Even during a time when the U.S. government encroaches despotism without a care, there is simply no way to frame the Purge as if it’s realistic for modern American society. But a prequel has to prequel, so “The First Purge” takes what was barely subtext in the original trilogy and shoves it to the surface without restraint. After extreme right-wing party The New Founding Fathers of America takes control of the country, they decide to test a psychologist’s purge experiment on (surprise!) a low-income community of color. The NFFA says they’re giving Americans an outlet, but their secret motive is (surprise!) to create a white supremacist empire. The psychologist’s motive is that she just wants to see the data, which is actually surprising because of how heinously idiotic of a reason that is to let people die.
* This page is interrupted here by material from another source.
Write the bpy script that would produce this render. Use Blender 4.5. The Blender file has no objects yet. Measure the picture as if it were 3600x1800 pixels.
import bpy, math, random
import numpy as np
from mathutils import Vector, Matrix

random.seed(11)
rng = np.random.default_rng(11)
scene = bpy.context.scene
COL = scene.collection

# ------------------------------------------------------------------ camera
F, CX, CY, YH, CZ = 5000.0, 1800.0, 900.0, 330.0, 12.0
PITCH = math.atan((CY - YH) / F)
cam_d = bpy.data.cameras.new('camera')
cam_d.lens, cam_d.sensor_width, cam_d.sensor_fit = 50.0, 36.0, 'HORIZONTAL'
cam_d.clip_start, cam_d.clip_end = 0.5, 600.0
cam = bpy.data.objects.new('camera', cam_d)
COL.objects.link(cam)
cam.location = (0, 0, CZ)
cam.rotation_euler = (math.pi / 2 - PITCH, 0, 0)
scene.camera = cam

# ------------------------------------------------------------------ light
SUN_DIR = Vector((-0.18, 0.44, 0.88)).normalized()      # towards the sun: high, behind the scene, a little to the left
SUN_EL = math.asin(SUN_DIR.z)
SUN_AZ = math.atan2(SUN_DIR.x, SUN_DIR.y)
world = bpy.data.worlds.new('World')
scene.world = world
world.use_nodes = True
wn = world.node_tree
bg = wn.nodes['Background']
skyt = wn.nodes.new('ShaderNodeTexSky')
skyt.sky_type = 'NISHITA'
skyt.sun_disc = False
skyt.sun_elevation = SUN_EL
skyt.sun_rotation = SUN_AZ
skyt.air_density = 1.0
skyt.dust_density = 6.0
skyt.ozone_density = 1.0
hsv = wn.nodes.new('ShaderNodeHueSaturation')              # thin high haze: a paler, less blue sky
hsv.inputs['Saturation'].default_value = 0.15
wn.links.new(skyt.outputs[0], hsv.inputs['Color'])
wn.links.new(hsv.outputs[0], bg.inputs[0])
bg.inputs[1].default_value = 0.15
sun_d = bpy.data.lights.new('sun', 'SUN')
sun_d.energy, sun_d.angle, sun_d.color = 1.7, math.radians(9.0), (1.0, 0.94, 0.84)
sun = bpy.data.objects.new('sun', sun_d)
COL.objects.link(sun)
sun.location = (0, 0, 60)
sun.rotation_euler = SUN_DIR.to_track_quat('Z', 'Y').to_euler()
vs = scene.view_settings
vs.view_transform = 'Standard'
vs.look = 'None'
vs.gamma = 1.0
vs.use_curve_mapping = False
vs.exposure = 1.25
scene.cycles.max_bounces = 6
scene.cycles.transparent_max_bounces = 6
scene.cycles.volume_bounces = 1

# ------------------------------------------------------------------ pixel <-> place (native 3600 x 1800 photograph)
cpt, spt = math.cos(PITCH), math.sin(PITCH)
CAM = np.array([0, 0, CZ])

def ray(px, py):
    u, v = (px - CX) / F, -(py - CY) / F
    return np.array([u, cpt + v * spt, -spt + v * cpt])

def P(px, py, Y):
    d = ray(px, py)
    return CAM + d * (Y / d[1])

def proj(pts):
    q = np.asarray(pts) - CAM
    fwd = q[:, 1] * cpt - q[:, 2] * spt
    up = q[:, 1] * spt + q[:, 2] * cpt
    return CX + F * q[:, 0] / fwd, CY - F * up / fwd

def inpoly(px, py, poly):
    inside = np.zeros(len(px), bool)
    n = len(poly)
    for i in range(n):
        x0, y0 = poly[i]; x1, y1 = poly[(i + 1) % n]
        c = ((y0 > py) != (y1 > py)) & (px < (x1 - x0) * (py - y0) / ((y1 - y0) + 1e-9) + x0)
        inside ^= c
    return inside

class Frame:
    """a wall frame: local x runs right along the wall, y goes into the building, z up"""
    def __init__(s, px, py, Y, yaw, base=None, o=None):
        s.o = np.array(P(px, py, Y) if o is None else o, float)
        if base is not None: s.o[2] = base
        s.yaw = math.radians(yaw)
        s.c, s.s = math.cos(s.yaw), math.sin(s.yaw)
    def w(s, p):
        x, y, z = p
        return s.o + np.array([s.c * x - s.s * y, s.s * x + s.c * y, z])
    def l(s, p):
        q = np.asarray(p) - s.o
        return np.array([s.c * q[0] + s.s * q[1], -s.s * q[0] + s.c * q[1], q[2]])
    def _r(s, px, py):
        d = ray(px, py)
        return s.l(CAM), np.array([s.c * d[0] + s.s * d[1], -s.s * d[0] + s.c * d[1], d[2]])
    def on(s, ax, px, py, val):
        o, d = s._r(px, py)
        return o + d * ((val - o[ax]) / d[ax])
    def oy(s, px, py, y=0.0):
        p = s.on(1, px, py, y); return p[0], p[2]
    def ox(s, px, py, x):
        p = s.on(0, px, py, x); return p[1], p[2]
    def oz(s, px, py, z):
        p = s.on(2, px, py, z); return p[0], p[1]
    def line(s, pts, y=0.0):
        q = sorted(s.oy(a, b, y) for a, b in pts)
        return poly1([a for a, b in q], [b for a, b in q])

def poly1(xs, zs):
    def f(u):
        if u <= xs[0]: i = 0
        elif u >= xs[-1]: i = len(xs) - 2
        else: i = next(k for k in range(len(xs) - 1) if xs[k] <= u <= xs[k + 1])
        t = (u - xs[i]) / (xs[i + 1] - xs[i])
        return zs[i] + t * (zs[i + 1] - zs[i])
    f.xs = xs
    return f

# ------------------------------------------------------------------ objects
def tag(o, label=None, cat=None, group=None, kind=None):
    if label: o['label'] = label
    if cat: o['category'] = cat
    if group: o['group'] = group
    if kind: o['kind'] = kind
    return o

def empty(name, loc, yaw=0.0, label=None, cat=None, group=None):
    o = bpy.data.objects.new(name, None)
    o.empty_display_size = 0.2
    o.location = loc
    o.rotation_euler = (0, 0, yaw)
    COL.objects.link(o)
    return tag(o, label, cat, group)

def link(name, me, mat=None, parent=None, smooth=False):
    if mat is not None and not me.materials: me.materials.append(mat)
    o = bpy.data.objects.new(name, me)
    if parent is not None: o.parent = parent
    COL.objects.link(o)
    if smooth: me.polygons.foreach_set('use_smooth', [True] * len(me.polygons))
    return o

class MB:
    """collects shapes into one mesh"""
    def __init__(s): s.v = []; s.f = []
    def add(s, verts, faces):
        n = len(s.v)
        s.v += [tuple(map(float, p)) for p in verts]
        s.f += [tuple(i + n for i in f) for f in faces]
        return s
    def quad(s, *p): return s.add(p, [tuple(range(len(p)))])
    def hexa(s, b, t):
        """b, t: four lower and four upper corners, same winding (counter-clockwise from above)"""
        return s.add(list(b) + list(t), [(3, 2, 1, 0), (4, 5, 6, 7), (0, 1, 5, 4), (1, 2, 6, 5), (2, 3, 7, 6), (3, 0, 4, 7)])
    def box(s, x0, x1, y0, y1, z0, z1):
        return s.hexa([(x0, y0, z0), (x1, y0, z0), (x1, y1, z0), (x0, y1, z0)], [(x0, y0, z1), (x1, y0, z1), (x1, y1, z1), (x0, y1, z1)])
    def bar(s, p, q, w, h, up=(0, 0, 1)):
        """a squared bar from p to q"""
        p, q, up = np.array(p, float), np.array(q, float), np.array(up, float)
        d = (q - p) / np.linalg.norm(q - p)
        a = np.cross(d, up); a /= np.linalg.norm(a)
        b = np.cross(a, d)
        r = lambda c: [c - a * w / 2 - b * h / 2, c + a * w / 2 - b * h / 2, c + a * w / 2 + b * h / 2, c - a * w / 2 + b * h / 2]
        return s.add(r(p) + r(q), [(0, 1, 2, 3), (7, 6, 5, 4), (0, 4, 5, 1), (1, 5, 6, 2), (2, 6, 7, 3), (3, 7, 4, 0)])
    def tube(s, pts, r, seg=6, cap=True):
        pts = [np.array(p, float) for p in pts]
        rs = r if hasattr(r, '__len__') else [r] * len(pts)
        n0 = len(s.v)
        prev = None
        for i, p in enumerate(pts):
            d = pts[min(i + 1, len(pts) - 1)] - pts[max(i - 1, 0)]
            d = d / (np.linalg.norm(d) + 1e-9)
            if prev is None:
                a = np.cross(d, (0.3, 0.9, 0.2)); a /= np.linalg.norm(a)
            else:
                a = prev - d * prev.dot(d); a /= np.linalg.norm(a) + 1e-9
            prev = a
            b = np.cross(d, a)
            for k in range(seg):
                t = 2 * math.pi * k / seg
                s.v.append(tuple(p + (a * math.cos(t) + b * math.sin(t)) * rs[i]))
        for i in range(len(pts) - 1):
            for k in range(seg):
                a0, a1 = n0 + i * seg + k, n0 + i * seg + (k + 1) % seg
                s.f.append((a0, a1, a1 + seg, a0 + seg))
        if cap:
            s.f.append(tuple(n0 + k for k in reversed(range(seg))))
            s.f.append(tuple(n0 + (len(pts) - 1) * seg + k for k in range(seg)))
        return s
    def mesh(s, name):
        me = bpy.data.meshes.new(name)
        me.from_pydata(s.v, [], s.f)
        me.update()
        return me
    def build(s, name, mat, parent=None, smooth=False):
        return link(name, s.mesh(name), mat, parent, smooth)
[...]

That’s not even the tip of the dumb iceberg. The main characters are mostly ghettoized African-Americans, and though the very non-African-American DeMonaco stepped away from the director’s chair, he still wrote the dialogue—which goes about as offensively as possible. The conversations are as cringe inducing as Quentin Tarantino’s affinity for racial slurs. The movie’s message is self-contradictory poverty porn: at one moment it praises marginalized people who choose non-violence, but the hero is a gang leader who murders his way out of every tight spot. It’s the kind of movie that criticizes the NRA to get its woke cred before making guns seem like the coolest tools in dystopia.
The franchise’s return to gritty seriousness makes its violence hypocritical. “Election Year” could criticize violence while being violent because it was cartoonish entertainment. “The First Purge” wants to say something important about violence while sadistically indulging in violence itself, which is gross and disingenuous. At no point is this more clearly demonstrated than a scene in which sexual assault is played for a jump scare. No political points scored here.
Where previous “Purge” movies rested on their amusing laurels, “The First Purge” tries and fails at every turn. Its tweaks in visual and sound design literally gave me a migraine (epileptics beware). The direction and editing go together like bread and blood, resulting in a movie that’s choppier than a maniac with a machete. Even minor characters give noticeably bad performances. Despite having a bigger budget than all its predecessors, “The First Purge” looks cheaper than the first “Purge”. This movie walks a tightrope of being terrible at every point of possible potential. It’s almost impressive.
Though it does have the gall to end with a trailer for the “Purge” TV series, so, at least the filmmakers are brave in one sense.